[Back to the Homepage]

 

MPEG-4 Royalties

 

1. MPEGLA

MPEGLA is the organization that handles all MPEG (including MPEG-2) Patents and royalties. This organization is made of a group of companies that own the MPEG patents, for example: Fujitsu, GE, KDDI, Philips, LG, Microsoft, Samsung and many others.
MPEGLA web site www.mpegla.com, where you can find those information and more.

2. Who needs to pay royalties?

Rather than place the entire royalty in one place (e.g., on the decoder or encoder manufacturer), royalties are also payable at those parts of the product chain where value is received and those who receive the value can build the royalties into their business models. For example, encoder and decoder manufacturers pay royalties for the right to make and sell decoders and encoders, but video providers who receive remuneration for offering MPEG-4 video either directly (e.g., subscription fees) or indirectly (e.g., advertising fees) pay a royalty for the right to use the decoders and encoders to receive and transmit the remunerated video.
Where video is not offered for remuneration, however, no additional royalty is payable. Advertising or promoting one's own products is not treated as a remunerated use for which royalties are payable; neither are private communications among end users.

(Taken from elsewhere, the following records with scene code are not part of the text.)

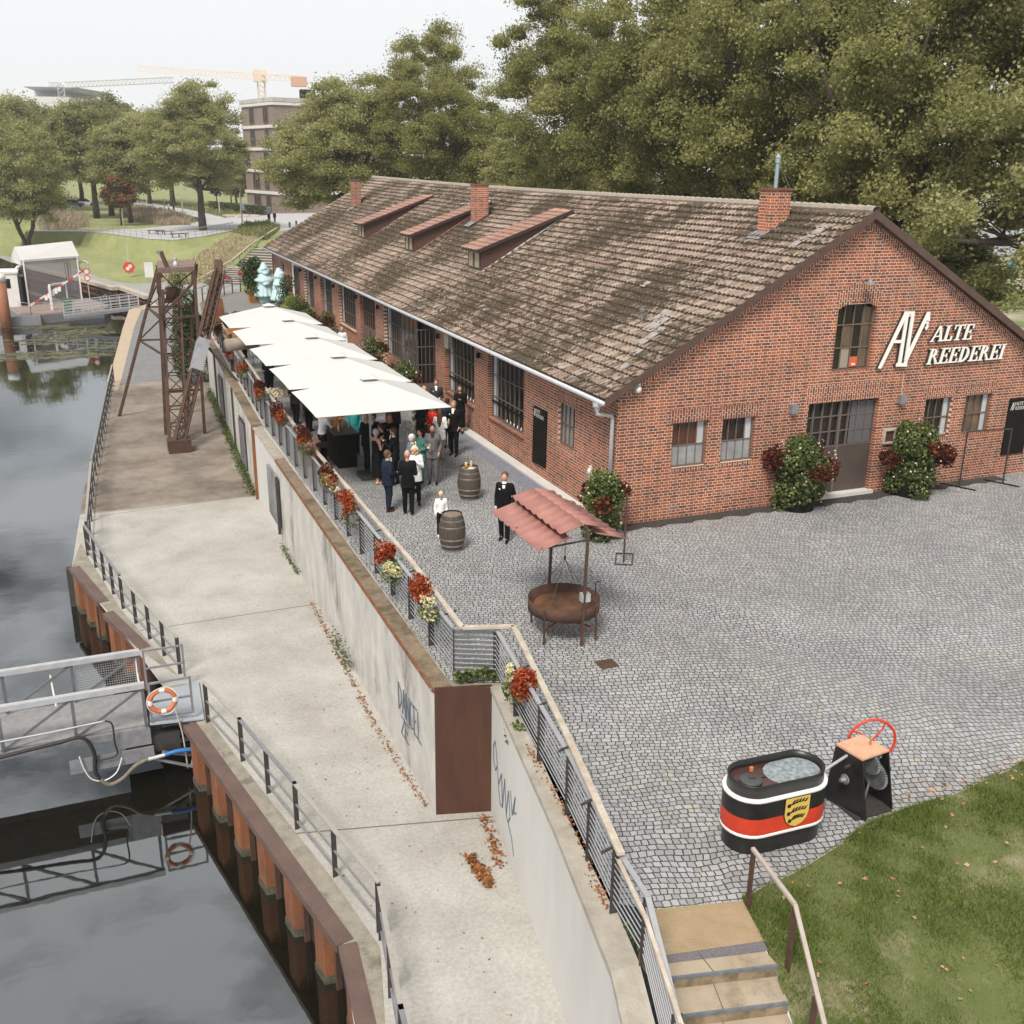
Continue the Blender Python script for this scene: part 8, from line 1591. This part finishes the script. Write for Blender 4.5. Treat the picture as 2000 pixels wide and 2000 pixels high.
# lawn railing
pp = [G(x, y, 0) for x, y in [(70, 452), (200, 455), (291, 467), (340, 469), (396, 462), (457, 450)]]
lr = empty('park_railing', pp[0], 'thin railing along the top of the grass bank', 'railing'); b = MB()
for p, q in zip(pp[:-1], pp[1:]):
    L_ = math.dist(p[:2], q[:2]); n = max(1, int(L_/1.6))
    for k in range(n): x, y = p[0]+(q[0]-p[0])*k/n, p[1]+(q[1]-p[1])*k/n; b.beam((x, y, 0), (x, y, 1), .04)
    for z in (.35, .7, 1.0): b.beam((p[0], p[1], z), (q[0], q[1], z), .03)
b.build('railing', greysteel, lr); MB().beam((*pp[3][:2], 1.0), (*pp[5][:2], 1.05), .1, .06).build('handrail', timber, lr)
# park steps
ps_ = empty('park_steps', G(420, 545, -2.4), 'two long flights of wide steps climbing from the lower path to the road', 'steps')
RA_ = [np.array(G(397, 540, -1.82)), np.array(G(456, 506, -.75)), np.array(G(489, 478, -.1)), np.array(G(540, 445, .92))]
RA_[3][2] = .92
b0, b1 = np.array(G(398, 552, Q)), np.array(G(500, 487, -.1)); d_ = (b1-b0)[:2]; d_ /= np.linalg.norm(d_); o_ = np.array([d_[1], -d_[0]])*5.0; stm = mat('step_stone', (.42, .4, .37), .9, c2=(.34, .33, .3), ns=2); rsm = mat('riser_dark', (.12, .09, .07), .9)
N_ = 17
for k in range(N_):
    t0, t1 = k/N_, (k+1)/N_; f = lambda t: t*.42/.45 if t < .45 else (.42 if t < .58 else .42+(t-.58)*.58/.42)
    if .45 < t0+.01 < .57: continue
    z = Q+(b1[2]+.1-Q)*f(t1); p, q = b0[:2]+(b1-b0)[:2]*t0, b0[:2]+(b1-b0)[:2]*1.0
    MB().prism([tuple(p), tuple(p+o_), tuple(b0[:2]+(b1-b0)[:2]*t1+o_+d_*.3), tuple(b0[:2]+(b1-b0)[:2]*t1+d_*.3)], z-.5, z).build('step', stm, ps_); MB().prism([tuple(p-d_*.01), tuple(p-d_*.01+o_), tuple(p+o_+d_*.02), tuple(p+d_*.02)], z-.18, z-.02).build('riser', rsm, ps_)
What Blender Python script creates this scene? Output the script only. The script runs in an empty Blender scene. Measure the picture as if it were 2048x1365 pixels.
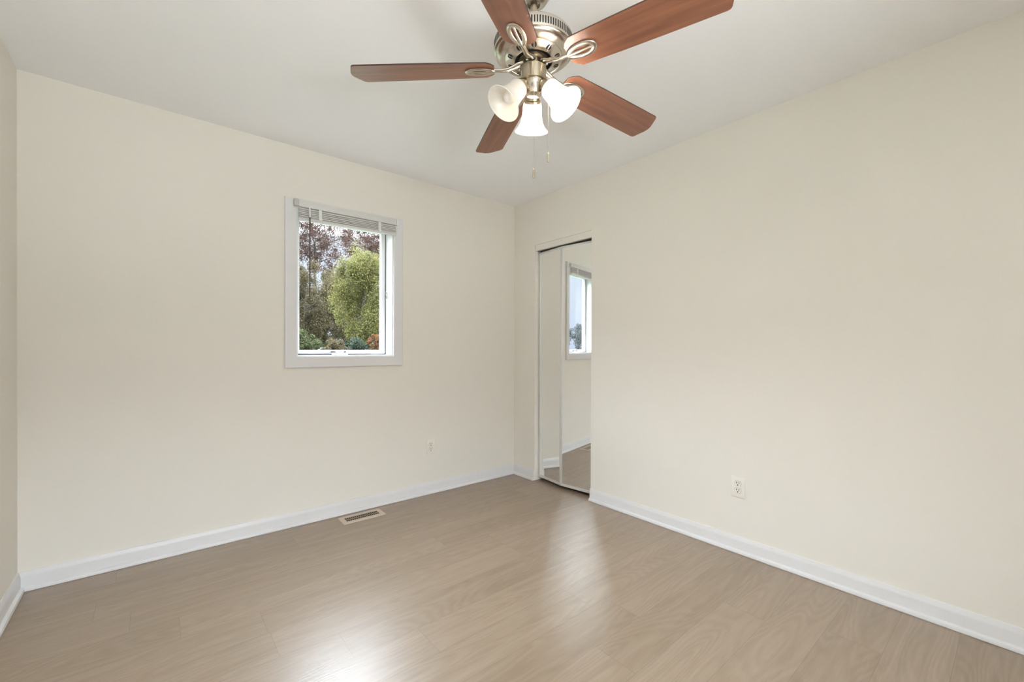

3. What does a manufacturer pay?

An encoder and decoder manufacturer, pays all royalties for making and selling every encoder and decoder sold.

4. What is remunerated video?

For example Blockbuster renting movies, broadcasters who charge monthly payment for the content they provide, ISPs who charge for web casting events, etc.

5. How much would one pay?

Generally speaking the basic calculation is $0.000333 per minute of movie. Therefore 3 hours of movie is 5 cents (with a max of $1M royalties per year and per legal entity).